It’s been 433 days since former President Donald Trump formally kicked off his 2024 presidential campaign and began America’s long march to the First in the Nation presidential primary.

Since November 16, 2022, when Trump made his Mar-a-Lago announcement, many things have happened to influence the campaign’s first primary election, including the Democratic National Committee’s attempt to kill it entirely. It was President Joe Biden’s plan to push South Carolina to the front of the line, but it didn’t work because of bipartisan support in the Granite State for the state’s First in the Nation primary.

“The DNC didn’t give us this primary, and they can’t take it away,” Gov. Chris Sununu said at the time.

And it was almost exactly one year ago when a UNH Survey Center poll reported that Gov. Ron DeSantis had a 43-30 percent lead over Trump in the Granite State, with Nikki Haley at 8 percent.

Today, DeSantis is out of the race, Haley is at 37 percent, and Trump appears poised to break the 50 percent barrier. If that happens, it will be difficult for Haley supporters to defend her decision to stay in the race.

One year ago, speculation was rampant that Sununu might make a White House run of his own, an idea he toyed with until early June before pulling the plug. His job, Sununu said, was to stop Trump from being the GOP nominee.

“If [Trump] is the nominee, Republicans will lose again,” Sununu wrote in an op-ed for The Washington Post. “Just as we did in 2018, 2020, and 2022. This is indisputable, and I am not willing to let it happen without a fight.”

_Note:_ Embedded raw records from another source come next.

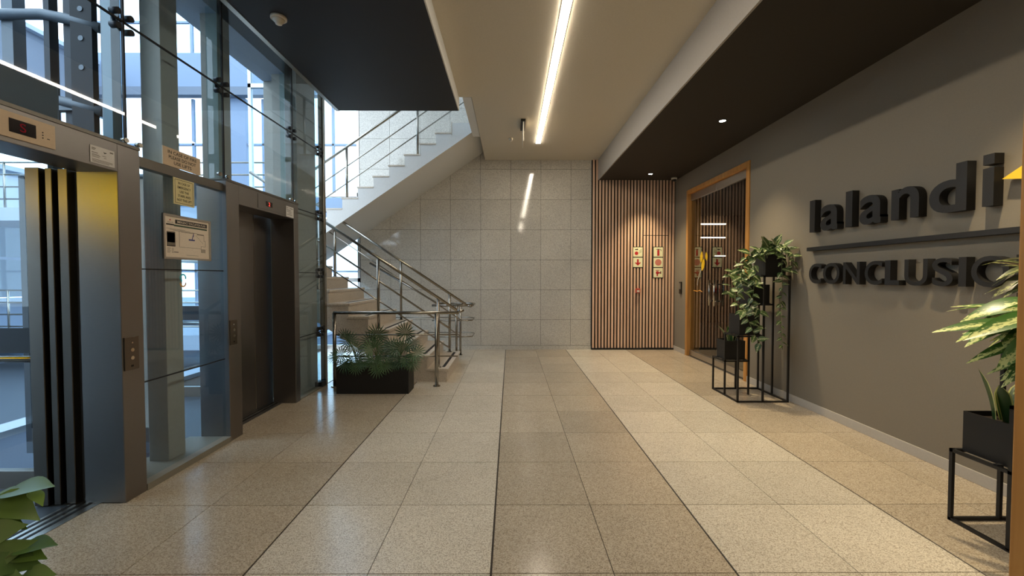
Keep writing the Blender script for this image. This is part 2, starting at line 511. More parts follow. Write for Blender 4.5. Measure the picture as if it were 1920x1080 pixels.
# slatted section of the back wall
wall_slats = struct('wall_back_slatted', MB().box(1.615, YB-0.012, 0, XR, YB+0.35, 4.2), 'slat_back')
sl = unit_mesh('slat', 'slat')
struct('trim_1', MB().box(1.615, YB-0.05, 0, XR, YB+0.02, 0.035), 'rubber')
NS = 26; P = (3.278-1.632)/NS
door_2 = struct('door_2', MB().box(2.66, YB-0.016, 0.04, 3.12, YB-0.0121, 2.272), 'slat_back')
for i in range(NS):
    x = 1.632+P*(i+0.3)
    top = ZC if i < 2 else ZD
    if 2.655 < x < 3.125:
        piece('slat', sl, door_2, loc=(x, YB-0.0255, (0.04+2.270)/2), scale=(0.035, 0.019, 2.23))
        piece('slat', sl, wall_slats, loc=(x, YB-0.0235, (2.282+top)/2), scale=(0.035, 0.023, top-2.282))
    else:
        piece('slat', sl, wall_slats, loc=(x, YB-0.0235, (0.035+top)/2), scale=(0.035, 0.023, top-0.035))

# right wall with the door opening
DY0, DY1, DZ = 5.62, 7.60, 3.04
wall_right = struct('wall_right', MB().box(XR, REAR, 0, XR+0.25, DY0, 4.2).box(XR, DY1, 0, XR+0.25, YB+0.35, 4.2).box(XR, DY0, DZ, XR+0.25, DY1, 4.2), 'grey_wall')
struct('baseboard_right', MB().box(XR-0.014, 0.9, 0, XR, DY0, 0.085).box(XR-0.014, DY1, 0, XR, YB-0.03, 0.085).box(XR-0.014, REAR+.02, 0, XR, 0.7, 0.085), 'skirting', bevel=0.003)

# rear of the lobby, behind the camera
struct('wall_rear', MB().box(-5.2, REAR-0.2, 0, XR+0.25, REAR, 4.2), 'white_paint')
struct('wall_left_solid', MB().box(-2.9, REAR, 0, XG, 1.42, 4.2), 'white_paint')

# ceilings
struct('ceiling', MB().box(-0.66, REAR, ZC, 1.735, 5.36, ZC+0.25).box(-0.50, 5.36, ZC, 1.735, YB+0.02, ZC+0.25), 'white_ceiling')
struct('ceiling_dark', MB().box(1.75, REAR, ZD, XR+0.02, YB-0.03, 4.2), 'dark_ceiling')
struct('trim_2', MB().box(1.73, REAR, ZD, 1.75, YB-0.035, ZC), 'bulkhead')
struct('ceiling_black', MB().box(-2.22, REAR, 3.59, -0.672, 5.36, 3.765), 'black_soffit')
struct('trim_3', MB().box(-0.672, REAR, 3.592, -0.66, 5.36, 3.765), 'white_paint')
struct('trim_4', MB().box(-2.245, REAR, 3.585, -2.20, 5.36, 3.60), 'alu')
struct('ceiling_upper_slab', MB().box(-2.48, REAR, 3.93, -0.66, 5.36, 4.2), 'white_paint')

# stairwell: slab edge, walls above the lobby ceiling, roof of the well
struct('trim_5', MB().box(-0.62, 5.37, ZC, -0.505, 6.84, 4.05).box(-0.62, 6.84, 3.99, -0.505, YB, 4.9), 'white_paint')
struct('wall_stair_right', MB().box(-0.50, 5.26, ZC+0.02, -0.3, YB, 7.2), 'white_paint')
struct('wall_stair_front', MB().box(-2.48, 5.10, 4.2, -0.5, 5.26, 7.2), 'white_paint')
struct('ceiling_stairwell', MB().box(-5.2, 5.1, 7.2, -0.3, YB+0.35, 7.4), 'white_paint')

# ------------------------------------------------------------------ lights in the ceilings
def strip(y0, y1, label):
    t = empty('strip_light', (0.478, (y0+y1)/2, ZC-0.004), label, 'strip light', 'ceiling strip lights')
    box('housing', 0.433, y0-0.004, ZC-0.006, 0.523, y1+0.004, ZC-0.0005, 'alu', t)
    box('diffuser', 0.440, y0, ZC-0.014, 0.516, y1, ZC-0.006, 'strip', t)
strip(0.5, 7.14, 'long glowing strip light in the white ceiling running to the back wall')
strip(-4.0, -1.05, 'shorter strip light in the white ceiling behind the viewer')

def downlight(x, y, label):
    t = empty('downlight', (x, y, ZD), label, 'downlight', 'downlights in the dark ceiling')
    build('trim_ring', MB().lathe((x,y,ZD), (0,0,-1), [(0.052,0),(0.05,0.006),(0.040,0.008),(0.038,0.002)], 28), 'black_metal', t)
    build('lamp', MB().lathe((x,y,ZD), (0,0,-1), [(0.036,0.001),(0.034,0.007),(0.02,0.009)], 24), 'lamp', t)
    d = bpy.data.lights.new('spot_beam', 'SPOT'); d.energy = SPOT_W; d.color = SPOT_COL
    d.spot_size = R(80); d.spot_blend = 1.0; d.shadow_soft_size = 0.03
    o = bpy.data.objects.new('spot_beam', d); link(o, t); o.location = (0,0,-0.02)
for y, lb in ((7.65, 'small round downlight in the dark ceiling near the slatted wall'),
              (5.08, 'round downlight in the dark ceiling over the far plant stand'),
              (2.50, 'round downlight in the dark ceiling over the near plant stand'),
              (-0.07, 'round downlight in the dark ceiling beside the viewer')):
    downlight(2.6, y, lb)

def detector(x, y, z, r, label):
    t = empty('smoke_detector', (x, y, z), label, 'smoke detector')
    build('base', MB().lathe((x,y,z), (0,0,-1), [(r,0),(r,r*.25),(r*.93,r*.32)], 28), 'plastic_white', t)
    build('head', MB().lathe((x,y,z-r*.3), (0,0,-1), [(r*.75,0),(r*.7,r*.2),(r*.45,r*.45),(r*.4,r*.62),(r*.15,r*.66)], 28), 'plastic_white', t)
detector(-1.913, 3.47, 3.59, 0.062, 'white round smoke detector on the black soffit')
detector(0.01, 6.93, ZC, 0.045, 'small white smoke detector on the white ceiling')

t = empty('exit_sign', (0.19, 6.25, ZC), 'thin hanging exit sign seen edge-on beside the strip light', 'exit sign')
box('bracket', 0.155, 6.07, ZC-0.035, 0.222, 6.47, ZC, 'plastic_black', t)
box('blade', 0.186, 6.09, ZC-0.31, 0.200, 6.45, ZC-0.035, 'plastic_white', t, label='pale edge-lit blade')

t = empty('dome_camera', (3.16, 7.95, ZD), 'small white dome camera in the ceiling corner by the slats', 'camera')
build('collar', MB().lathe((3.16,7.95,ZD), (0,0,-1), [(0.055,0),(0.055,0.03),(0.045,0.035)], 24), 'plastic_white', t)
build('dome', MB().lathe((3.16,7.95,ZD-0.03), (0,0,-1), [(0.042,0),(0.038,0.02),(0.025,0.036),(0.008,0.042)], 24), 'plastic_black', t)

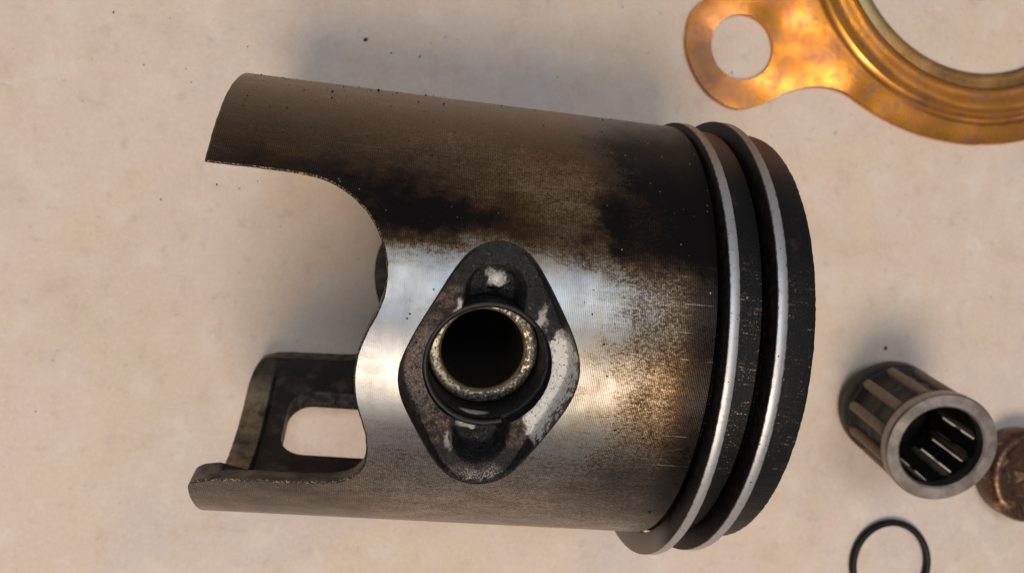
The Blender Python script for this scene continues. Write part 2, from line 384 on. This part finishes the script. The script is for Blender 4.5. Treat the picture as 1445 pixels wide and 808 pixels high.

Sununu is waging that fight as a surrogate for Haley, who saw her Granite State support soar from three percent on September 15, 2023, in the RealClearPolitcs average to 25 percent by Christmas and 37 percent today. Many political observers give Sununu credit for Haley’s recent growth in support, even as her campaign has suffered missteps like Haley’s inartful answer to a question about the cause of the Civil War or her decision not to participate in the WMUR debate.

Sununu will be campaigning with Haley on primary day as she visits polling places and makes her final pitch.

Meanwhile, former state Sen. Chuck Morse has invited the press and supporters to join him early Tuesday morning when he “kicks off New Hampshire’s 2024 First In The Nation Primary and casting his ballot for President Donald J. Trump.”

Morse, who is seeking the GOP nomination for governor, endorsed Trump weeks ago, a sign he believes Trump will be an important force in state politics in 2024. And given the current RCP polling average shows Trump at 55 percent and holding an 18-point lead, he has a strong case.

Former U.S. Sen. Kelly Ayotte, who’s also seeking the GOP nomination for governor, has not endorsed in the presidential primary.

As Trump’s polling lead has widened, there’s been more attention turned to the messy Democratic contest. In a typical year, an incumbent president seeking reelection would mean a sleepy primary contest with the current White House occupant facing nothing more than token opposition. In 2020, incumbent Republican Donald Trump, facing nuisance candidate (and former Massachusetts governor) Bill Weld, got nearly 130,000 votes and won 86 percent of the total.

This year, because Joe Biden tried to kill the Democrats’ First in the Nation primary, he won’t allow his name to appear on the ballot. Then again, Biden hasn’t had much luck when appearing on the New Hampshire ballot.

In 2020, Biden won just 8 percent of the vote, putting him in fifth place.

In 2008, Biden dropped out five days before the primary after his abysmal performance in the Iowa caucuses. He got 0.22 percent of the vote in the Granite State primary.

In 1987 (yes, he’s been running for president that long), he dropped out of the race after being caught plagiarizing a speech by U.K. Labour Party leader Neil Kinnock. He didn’t make it to New Hampshire that year, either.

This year, Biden is the most unpopular president among New Hampshire voters in the modern era. In the new Marist poll, just 38 percent of Granite Staters approve of the job he’s doing, while 56 percent disapprove. “New Hampshire residents are more than twice as likely to strongly disapprove (44 percent) of Biden’s job performance than strongly approve (19 percent),” Marist adds.

Biden hasn’t set foot in New Hampshire since his decision to try to blow up the primary, and his name won’t appear on the ballot. Now, a ragtag group of Democrats is trying to save him from a potentially debilitating embarrassment by mounting a write-in candidacy for him.

The latest UNH poll shows support for the Biden write-in is slipping, and it’s close to just 60 percent of his own party in a race against an unknown congressman from Minnesota, Rep. Dean Phillips (D).

What is the percentage that looks like a big win for Biden, as opposed to an LBJ-style close call? (President Lyndon Johnson got 48 percent in 1968 against Sen. Eugene McCarthy’s 42 percent).

And what happens if Donald Trump, in a hotly contested race, wins a higher percentage of the vote than Biden, facing token opposition?

Then again, what happens if, regardless of Haley’s performance, Trump gets 50 percent or more of the vote?

These are the questions Granite Staters — and the world of American politics — want to see answered Tuesday night.